INCARDINAZIONE
Secondo la prassi più antica della Chiesa nessuno poteva passare allo stato clericale, se non per servire a una chiesa determinata; poi si ammise il passaggio dall'una all'altra chiesa della medesima circoscrizione, e nel Medioevo vi furono molti clerici vagi, che prestavano servizio ora in un luogo ora in un altro. Il diritto canonico attuale non ammette affatto i clerici vagi: ogni chierico deve necessariamente essere ascritto a una diocesi, o a un ordine o congregazione religiosa. L'ascrizione a una diocesi è chiamata incardinazione.

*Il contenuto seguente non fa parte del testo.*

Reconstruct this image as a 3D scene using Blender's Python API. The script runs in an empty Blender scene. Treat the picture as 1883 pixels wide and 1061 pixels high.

Questa ha luogo: 1. Quando un laico riceve la prima tonsura, e allora rimane addetto alla diocesi per il cui servizio fu promosso al clericato; 2. Quando un chierico passa da una diocesi a un'altra, ma col consenso scritto di ambedue gli ordinarî. La concessione d'un beneficio ecclesiastico residenziale in un'altra diocesi, consenziente l'ordinario della prima, equivale all'incardinazione. Il diritto prescrive che non si proceda all'incardinazione, se non quando l'esige la necessità o l'utilità della diocesi dell'incardinante, che si prendano prima le più accurate informazioni sull'incardinando, e che questo giuri di restare addetto alla nuova diocesi. Il vicario generale non può incardinare senza una speciale autorizzazione; il vicario capitolare può farlo solo se la vacanza della sede vescovile ha oltrepassato l'anno e se il capitolo acconsente. S'intende senz'altro incardinato a una diocesi l'ex-religioso che sia accettato dal vescovo di essa puramente e semplicemente, ovvero dopo un tempo di prova non superiore a un triennio (cfr. Codex iuris canonici, cc. 111-117 e 641, § 2).